La « mosaïque paysagère » : un atout pour la biodiversité
Les premières analyses des données recueillies confirment certaines attentes des scientifiques et révèlent des tendances intéressantes. Conformément aux hypothèses initiales, la présence d'infrastructures paysagères telles que les bois, les rivières et, de manière notable, les haies, exerce un effet bénéfique significatif sur la diversité des oiseaux. De manière plus surprenante, l'étude met en lumière une influence positive de la présence humaine (fermes, hameaux, petits villages) sur le nombre d'espèces observées. Cette observation pourrait s'expliquer par la création de niches additionnelles et la disponibilité de ressources alimentaires diversifiées. Un enseignement majeur de ce projet est la spécificité de la biodiversité viticole, qui se distingue de celle rencontrée dans d'autres contextes agricoles, notamment les exploitations céréalières. Cette distinction souligne la nécessité d'adopter des approches de conservation adaptées aux particularités des vignobles. L'effet des haies, par exemple, se révèle particulièrement marqué pour les espèces d'oiseaux qui nichent dans les arbustes, mais moins pour celles qui nichent au sol ou dans les bâtiments. Enfin, un paysage qui présente une certaine hétérogénéité, une « mosaïque paysagère », semble favoriser une plus grande diversité d'oiseaux.

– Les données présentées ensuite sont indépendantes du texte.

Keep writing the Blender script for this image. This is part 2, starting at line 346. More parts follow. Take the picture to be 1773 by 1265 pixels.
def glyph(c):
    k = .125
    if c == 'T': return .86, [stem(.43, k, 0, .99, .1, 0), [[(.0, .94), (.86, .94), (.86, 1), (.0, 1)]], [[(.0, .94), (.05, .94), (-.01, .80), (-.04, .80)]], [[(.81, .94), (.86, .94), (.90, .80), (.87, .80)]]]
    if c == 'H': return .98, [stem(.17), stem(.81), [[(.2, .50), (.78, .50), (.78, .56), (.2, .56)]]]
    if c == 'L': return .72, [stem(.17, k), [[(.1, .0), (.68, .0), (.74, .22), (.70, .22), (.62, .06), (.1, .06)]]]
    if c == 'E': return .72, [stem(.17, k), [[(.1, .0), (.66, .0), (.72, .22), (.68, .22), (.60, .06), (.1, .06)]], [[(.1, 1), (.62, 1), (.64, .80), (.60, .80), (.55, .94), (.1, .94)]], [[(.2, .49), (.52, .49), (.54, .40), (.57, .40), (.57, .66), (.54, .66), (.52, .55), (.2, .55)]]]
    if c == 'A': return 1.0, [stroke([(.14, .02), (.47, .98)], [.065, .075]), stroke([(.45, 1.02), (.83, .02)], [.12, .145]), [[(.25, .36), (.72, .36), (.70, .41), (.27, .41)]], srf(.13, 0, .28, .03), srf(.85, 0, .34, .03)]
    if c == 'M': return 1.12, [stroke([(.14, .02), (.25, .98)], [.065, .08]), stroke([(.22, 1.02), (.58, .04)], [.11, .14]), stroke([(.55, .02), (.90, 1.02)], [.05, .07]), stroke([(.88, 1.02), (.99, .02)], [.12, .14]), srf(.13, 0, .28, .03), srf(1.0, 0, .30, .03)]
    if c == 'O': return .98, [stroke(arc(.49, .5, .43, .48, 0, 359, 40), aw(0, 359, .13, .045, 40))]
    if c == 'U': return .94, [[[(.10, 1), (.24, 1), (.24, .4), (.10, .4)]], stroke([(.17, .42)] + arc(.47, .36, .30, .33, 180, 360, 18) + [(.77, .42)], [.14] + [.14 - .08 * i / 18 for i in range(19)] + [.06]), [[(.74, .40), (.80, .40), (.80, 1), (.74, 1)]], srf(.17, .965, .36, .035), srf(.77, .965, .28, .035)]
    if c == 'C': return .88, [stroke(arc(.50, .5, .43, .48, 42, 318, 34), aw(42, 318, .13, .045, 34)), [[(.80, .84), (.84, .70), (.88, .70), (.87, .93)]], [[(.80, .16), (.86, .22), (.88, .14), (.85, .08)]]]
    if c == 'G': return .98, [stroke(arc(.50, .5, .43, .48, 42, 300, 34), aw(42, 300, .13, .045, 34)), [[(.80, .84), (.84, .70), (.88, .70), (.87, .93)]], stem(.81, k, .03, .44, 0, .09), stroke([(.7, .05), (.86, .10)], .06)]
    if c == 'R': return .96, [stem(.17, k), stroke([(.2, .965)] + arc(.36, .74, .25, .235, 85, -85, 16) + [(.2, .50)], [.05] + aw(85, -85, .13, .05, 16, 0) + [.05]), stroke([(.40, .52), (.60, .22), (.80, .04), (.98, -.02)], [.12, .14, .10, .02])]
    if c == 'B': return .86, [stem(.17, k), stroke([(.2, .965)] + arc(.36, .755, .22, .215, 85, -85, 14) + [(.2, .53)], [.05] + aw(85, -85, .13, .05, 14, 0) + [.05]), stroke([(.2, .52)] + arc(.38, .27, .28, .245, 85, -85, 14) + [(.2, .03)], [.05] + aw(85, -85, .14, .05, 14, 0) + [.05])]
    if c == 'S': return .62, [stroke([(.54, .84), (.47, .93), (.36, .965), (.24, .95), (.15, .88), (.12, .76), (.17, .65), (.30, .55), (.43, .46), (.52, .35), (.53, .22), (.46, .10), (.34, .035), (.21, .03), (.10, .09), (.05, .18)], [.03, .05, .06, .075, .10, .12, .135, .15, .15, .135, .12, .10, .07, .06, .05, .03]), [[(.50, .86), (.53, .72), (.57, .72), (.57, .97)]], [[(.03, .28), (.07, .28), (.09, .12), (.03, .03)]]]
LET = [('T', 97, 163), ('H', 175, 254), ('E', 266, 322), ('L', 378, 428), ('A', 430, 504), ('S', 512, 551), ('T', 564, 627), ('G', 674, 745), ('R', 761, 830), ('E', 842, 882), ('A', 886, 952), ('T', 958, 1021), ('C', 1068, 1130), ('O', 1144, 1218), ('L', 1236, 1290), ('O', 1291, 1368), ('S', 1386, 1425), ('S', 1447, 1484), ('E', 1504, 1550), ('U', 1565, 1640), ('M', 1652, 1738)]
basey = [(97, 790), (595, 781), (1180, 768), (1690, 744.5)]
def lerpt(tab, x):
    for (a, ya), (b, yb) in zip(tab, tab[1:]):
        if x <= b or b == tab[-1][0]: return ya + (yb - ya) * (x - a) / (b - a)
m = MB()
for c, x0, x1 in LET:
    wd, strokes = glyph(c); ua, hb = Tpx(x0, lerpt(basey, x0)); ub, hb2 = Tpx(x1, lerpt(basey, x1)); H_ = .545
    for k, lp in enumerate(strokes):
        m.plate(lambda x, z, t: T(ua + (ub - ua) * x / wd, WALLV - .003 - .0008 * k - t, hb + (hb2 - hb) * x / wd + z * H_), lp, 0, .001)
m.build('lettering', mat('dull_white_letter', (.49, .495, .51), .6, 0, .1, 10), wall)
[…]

Une perspective à long terme et des retombées potentielles
En s’inscrivant dans une temporalité longue, le projet permettra d'évaluer l'efficacité des initiatives mises en place par le BNIC et les maisons de Cognac en faveur de la biodiversité, telles que la plantation de haies ou le développement de pratiques agricoles à Haute Valeur Environnementale (HVE). Le BNIC joue un rôle primordial dans la diffusion des résultats auprès des acteurs de la filière viticole. Les connaissances issues de ces recherches sont partagées lors d'assemblées générales, touchant ainsi les viticulteurs et les maisons de négoce, et offrant un retour concret aux professionnels du secteur.
Un ancrage local inspirant pour d’autres collaborations
Cette collaboration entre la recherche académique et le monde socio-professionnel illustre parfaitement la manière dont les expertises peuvent se conjuguer pour apporter des réponses aux défis environnementaux contemporains.
En étudiant la biodiversité au sein d'un territoire viticole spécifique et en travaillant de concert avec les acteurs locaux, Frédéric Angelier et son équipe ouvrent des perspectives concrètes pour concilier activité économique et préservation de l'environnement. Les enseignements tirés du vignoble de Cognac pourraient inspirer des initiatives similaires dans d'autres régions viticoles et agricoles, contribuant ainsi à une meilleure prise en compte de la biodiversité à une échelle plus vaste.